Showing posts with label postpartum. Show all posts
Showing posts with label postpartum. Show all posts

Monday, November 29, 2010

Ahhhhhhh!

Last night was awful! It is really depressing to walk into the bedroom and see the bed made, lamps on and remember that you'll be sleeping alone tonight...and every night for a long time. I guess I can say I was lucky that I didn't spend too much time in bed. Avery absolutely didn't want to go to bed. She was behaving strangely. She ended up getting naked and asking to use the potty four times. The fifth time she didn't potty in the potty chair-- so I thought it was a game. I quit getting her out...big mistake. She peed twice in the bed after getting naked. Keep in mind here-- I'm putting her clothes back on every single time. The sixth time (at midnight) I finally left her naked in her crib. I realized she may pee or poo in her bed and have to sleep in it but I felt like this game could have gone on all night. I tried everything-- snap diapers, difficult to remove clothes and almost used a safety pin to keep a zipper from going down but I was afraid she'd figure out how to open it and hurt herself. While this fiasco was going on from 7:30pm until midnight-- Ainsley was crying. I would tend to her-- go re-dress Avery and change the bedding..back and forth back and forth. At 2am Ainsley finally went to sleep...woke at 4 and went back to sleep at 6..but Avery woke up at 6. This was exhausting and I cried almost the entire time. I felt terrible for Avery because she kept saying "remember Daddy" as if he had been gone a long time.
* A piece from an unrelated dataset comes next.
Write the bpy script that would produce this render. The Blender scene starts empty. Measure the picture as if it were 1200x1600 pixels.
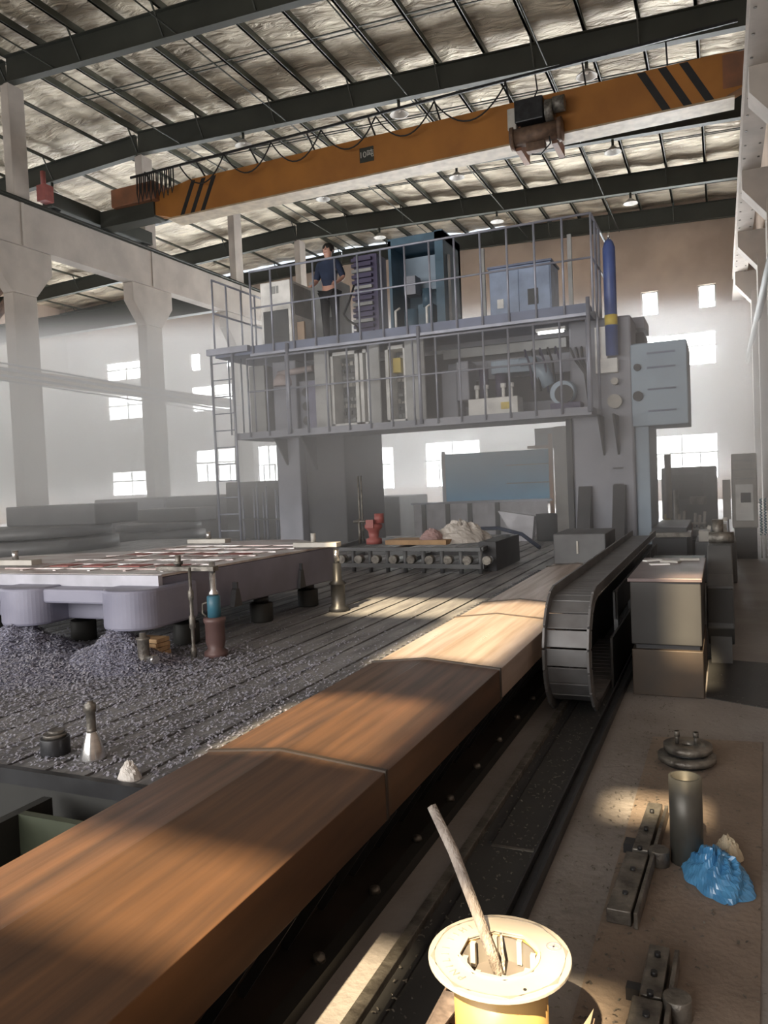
import bpy, bmesh, math, random
from mathutils import Vector, Matrix
random.seed(7)
PI = math.pi
C = bpy.context.scene.collection
S = bpy.context.scene

# ------------------------------------------------------------------ camera, world, sun, exposure
cd = bpy.data.cameras.new('camera'); cam = bpy.data.objects.new('camera', cd); C.objects.link(cam)
cd.sensor_fit = 'HORIZONTAL'; cd.sensor_width = 36.0
cd.lens = 36.0 * 1218.02 / 1200.0
cd.clip_start = 0.05; cd.clip_end = 300
cam.matrix_world = Matrix(((0.916718, 0.024555, 0.398779, 0.0),
                           (0.397192, 0.051906, -0.916266, 0.0),
                           (-0.043198, 0.998350, 0.037830, 1.5),
                           (0, 0, 0, 1)))
S.camera = cam
S.view_settings.view_transform = 'Standard'; S.view_settings.look = 'None'
S.view_settings.gamma = 1.0; S.view_settings.use_curve_mapping = False
S.view_settings.exposure = 0.0
S.cycles.max_bounces = 7; S.cycles.diffuse_bounces = 4; S.cycles.glossy_bounces = 3
S.cycles.volume_bounces = 2; S.cycles.transparent_max_bounces = 8
S.cycles.use_fast_gi = False
S.cycles.sample_clamp_indirect = 6.0

W = bpy.data.worlds.new('sky'); S.world = W; W.use_nodes = True
W.node_tree.nodes['Background'].inputs[0].default_value = (0.86, 0.93, 1.0, 1)
W.node_tree.nodes['Background'].inputs[1].default_value = 1.2

def light(name, kind, loc, energy, color, direction=None, size=None, size_y=None, angle=None):
    l = bpy.data.lights.new(name, kind); l.energy = energy; l.color = color
    if size:
        l.shape = 'RECTANGLE'; l.size = size; l.size_y = size_y
    if angle is not None: l.angle = angle
    o = bpy.data.objects.new(name, l); C.objects.link(o); o.location = loc
    if direction is not None:
        o.rotation_euler = Vector(direction).to_track_quat('-Z', 'Y').to_euler()
    return o
light('sun', 'SUN', (-1, -20, 25), 18.0, (1.0, 0.79, 0.50), (0.0, 1.0, -1.0), angle=0.012)
# added area lamps: fill from the near end, haze light from side and rear
light('fill_lamp_near_gable', 'AREA', (-9.0, -5.8, 3.6), 2450, (1.0, 0.975, 0.94), (0, 1, 0.12), 17, 4.6)
light('haze_lamp_side_bay', 'AREA', (-40.6, 18.0, 4.6), 5200, (0.93, 0.965, 1.0), (1, 0, -0.08), 40, 5.0)
light('haze_lamp_far_gable', 'AREA', (-12.0, 40.8, 4.6), 5000, (0.95, 0.98, 1.0), (0, -1, -0.12), 22, 4.0)
light('haze_lamp_far_gable', 'AREA', (-1.8, 40.8, 3.2), 420, (0.95, 0.98, 1.0), (0, -1, -0.12), 3.2, 4.0)

# ------------------------------------------------------------------ materials
MATS = {}
def mat(name, col, rough=0.6, metal=0.0, col2=None, scale=4.0, stretch=(1, 1, 1), bump=0.0, bscale=None,
        detail=6, contrast=(0.35, 0.65), spec=0.5, emit=None, estr=0.0, rough2=None):
    if name in MATS: return MATS[name]
    m = bpy.data.materials.new(name); m.use_nodes = True; MATS[name] = m
    nt = m.node_tree; N = nt.nodes; L = nt.links; b = N['Principled BSDF']
    b.inputs['Base Color'].default_value = (*col, 1); b.inputs['Roughness'].default_value = rough
    b.inputs['Metallic'].default_value = metal; b.inputs['Specular IOR Level'].default_value = spec
    if emit: b.inputs['Emission Color'].default_value = (*emit, 1); b.inputs['Emission Strength'].default_value = estr
    tc = N.new('ShaderNodeTexCoord'); mp = N.new('ShaderNodeMapping'); L.new(tc.outputs['Object'], mp.inputs[0])
    mp.inputs['Scale'].default_value = stretch
    n = N.new('ShaderNodeTexNoise'); n.inputs['Scale'].default_value = scale; n.inputs['Detail'].default_value = detail
    L.new(mp.outputs[0], n.inputs['Vector'])
    if col2 is None: col2 = tuple(c * 0.72 for c in col)
    r = N.new('ShaderNodeValToRGB'); r.color_ramp.elements[0].position = contrast[0]; r.color_ramp.elements[1].position = contrast[1]
    r.color_ramp.elements[0].color = (*col2, 1); r.color_ramp.elements[1].color = (*col, 1)
    L.new(n.outputs['Fac'], r.inputs[0]); L.new(r.outputs[0], b.inputs['Base Color'])
    if rough2 is not None:
        mr = N.new('ShaderNodeMapRange'); mr.inputs[1].default_value = contrast[0]; mr.inputs[2].default_value = contrast[1]
        mr.inputs[3].default_value = rough2; mr.inputs[4].default_value = rough
        L.new(n.outputs['Fac'], mr.inputs[0]); L.new(mr.outputs[0], b.inputs['Roughness'])
    if bump:
        n2 = N.new('ShaderNodeTexNoise'); n2.inputs['Scale'].default_value = bscale or scale * 4; n2.inputs['Detail'].default_value = 5
        L.new(mp.outputs[0], n2.inputs['Vector'])
        bp = N.new('ShaderNodeBump'); bp.inputs['Strength'].default_value = bump; bp.inputs['Distance'].default_value = 0.02
        L.new(n2.outputs['Fac'], bp.inputs['Height']); L.new(bp.outputs[0], b.inputs['Normal'])
    return m

def foil_mat():
    m = bpy.data.materials.new('foil_insulation'); m.use_nodes = True; nt = m.node_tree; N = nt.nodes; L = nt.links
    b = N['Principled BSDF']; b.inputs['Metallic'].default_value = 0.35; b.inputs['Roughness'].default_value = 0.42
    tc = N.new('ShaderNodeTexCoord'); mp = N.new('ShaderNodeMapping'); mp.inputs['Scale'].default_value = (0.9, 2.6, 1)
    mp.inputs['Rotation'].default_value = (0, 0, 0.5)
    L.new(tc.outputs['Object'], mp.inputs[0])
    n = N.new('ShaderNodeTexNoise'); n.inputs['Scale'].default_value = 1.6; n.inputs['Detail'].default_value = 9
    n.inputs['Distortion'].default_value = 0.8; L.new(mp.outputs[0], n.inputs['Vector'])
    bp = N.new('ShaderNodeBump'); bp.inputs['Strength'].default_value = 1.0; bp.inputs['Distance'].default_value = 0.28
    L.new(n.outputs['Fac'], bp.inputs['Height']); L.new(bp.outputs[0], b.inputs['Normal'])
    n2 = N.new('ShaderNodeTexNoise'); n2.inputs['Scale'].default_value = 0.5; n2.inputs['Detail'].default_value = 8
    L.new(mp.outputs[0], n2.inputs['Vector'])
    r = N.new('ShaderNodeValToRGB'); r.color_ramp.elements[0].position = 0.36; r.color_ramp.elements[1].position = 0.62
    r.color_ramp.elements[0].color = (0.26, 0.215, 0.16, 1); r.color_ramp.elements[1].color = (0.66, 0.585, 0.46, 1)
    L.new(n2.outputs['Fac'], r.inputs[0]); L.new(r.outputs[0], b.inputs['Base Color'])
    return m
M_foil = foil_mat()
M_rafter = mat('dark_green_steel', (0.040, 0.043, 0.034), 0.6, 0.0, (0.026, 0.028, 0.022), 0.6)
M_purlin = mat('purlin_steel', (0.085, 0.09, 0.068), 0.5, 0.0, (0.05, 0.053, 0.042), 0.8)
M_conc = mat('beam_concrete', (0.50, 0.455, 0.41), 0.85, 0.0, (0.40, 0.36, 0.325), 1.1, bump=0.15, bscale=12)
M_plaster = mat('wall_plaster', (0.44, 0.345, 0.275), 0.9, 0.0, (0.34, 0.265, 0.215), 0.5, bump=0.1, bscale=8)
M_floor = mat('floor_concrete', (0.285, 0.265, 0.255), 0.6, 0.0, (0.175, 0.155, 0.14), 1.3, detail=9, bump=0.35, bscale=30, contrast=(0.3, 0.7))
M_plate = mat('rusty_floor_plate', (0.27, 0.215, 0.175), 0.62, 0.15, (0.19, 0.15, 0.12), 2.5, detail=9, bump=0.3, bscale=40)
M_crane = mat('crane_orange', (0.38, 0.155, 0.03), 0.5, 0.0, (0.30, 0.12, 0.025), 1.0)
M_craneend = mat('crane_rust_brown', (0.26, 0.105, 0.05), 0.6, 0.0, (0.17, 0.08, 0.045), 2)
M_cream = mat('flange_cream', (0.46, 0.36, 0.24), 0.5)
M_black = mat('black_rubber', (0.018, 0.018, 0.019), 0.6)
M_dark = mat('dark_steel', (0.045, 0.046, 0.05), 0.42, 0.5, (0.028, 0.028, 0.03), 6)
M_pit = mat('pit_steel', (0.03, 0.03, 0.028), 0.6, 0.2)
M_table = mat('table_iron', (0.34, 0.335, 0.335), 0.45, 0.35, (0.17, 0.168, 0.175), 3.0, stretch=(3.5, 0.6, 1), detail=9, bump=0.25, bscale=18, rough2=0.6)
M_chip = mat('metal_chips', (0.62, 0.62, 0.72), 0.35, 0.5, (0.25, 0.25, 0.31), 60, contrast=(0.3, 0.6))
M_chip2 = mat('metal_chip_heap', (0.36, 0.36, 0.46), 0.5, 0.3, (0.05, 0.05, 0.07), 90, bump=1.0, bscale=90, contrast=(0.35, 0.6))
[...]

Anyway-- today wasn't much better but whatever. Every day is going to be the same-- stressful and tiring. I tried to determine what I would do on Mondays-- I was going to scrub the bathrooms but I'm so tired I don't care. Maybe next Monday I'll clean the bathrooms. I did manage to create a craft for Avery. I printed Santa coloring pages. I let her color one. Maybe tomorrow we'll glue on cotton balls for his beard. I figured she'd enjoy dipping the ball into glue and sticking it on his beard. She is coloring inside the lines these days so I thought this would be a step up.

Stephen is about to arrive on base in North Carolina in the next hour. When he sent me that message I felt like this situation was "for real"...as if it wasn't real last night..or maybe he would turn around and come home. Ugh.

Friday, November 19, 2010

Stop the Count Down!

Ugh, 10 days until Stephen leaves for North Carolina. I'm trying hard not to count the days but its impossible. There are so many reasons why I feel anxiety about him leaving. First, handling a newborn with a super busy 23 month-old is really hard when you are sleep-deprived and not quite healed up enough to leave the house. Second, when he was gone for two weeks Avery was not happy by the middle of the second week so I have no idea how she is going to handle this extended absence. Third, how will this affect our marriage? How does it affect the marriage of other military families? It seems so weird to just take a break from being together for a year and expect things to be OK. Fourth, I have a serious case of baby blues and cry about everything and nothing so it makes me feel even more sad and anxious about Stephen leaving. Fifth, the holidays and winter are right around the corner and we already spend those times alone...to not have Stephen here will just make it worse. There are a lot of silly things that upset me-- I don't want to decorate for Christmas because I think it will just make my life more difficult keeping Avery out of things-- but I also don't want to skip decorating when she's finally old enough to maybe like it. PLUS we have relisted our house for sale and I just think the decorations will make it cluttered-- especially the tree!

Speaking of the house-- we dropped the price $44,000...SERIOUSLY! If someone doesn't buy it for this price then its never going to sell. Even though the market has pretty much tanked around here, the house is still valued at $218,000 so selling it for $174,900 is a steal. Know anyone? :)

Before Ainsley was born I was pretty sure I could make it being alone but right now...I'm certain I can't. Maybe things will change when I'm not in pain and when I don't almost faint every time I stand up due to some deficiency, including iron, from all the blood lost during Ainsley's birth. I don't know how other people do it. I hope I can look back in a year and feel good about surviving... for now I have a lot of guilt because I have resorted to letting Avery watch TV in the morning for 1.5 hours while I eat and shower and try to clean up a little bit.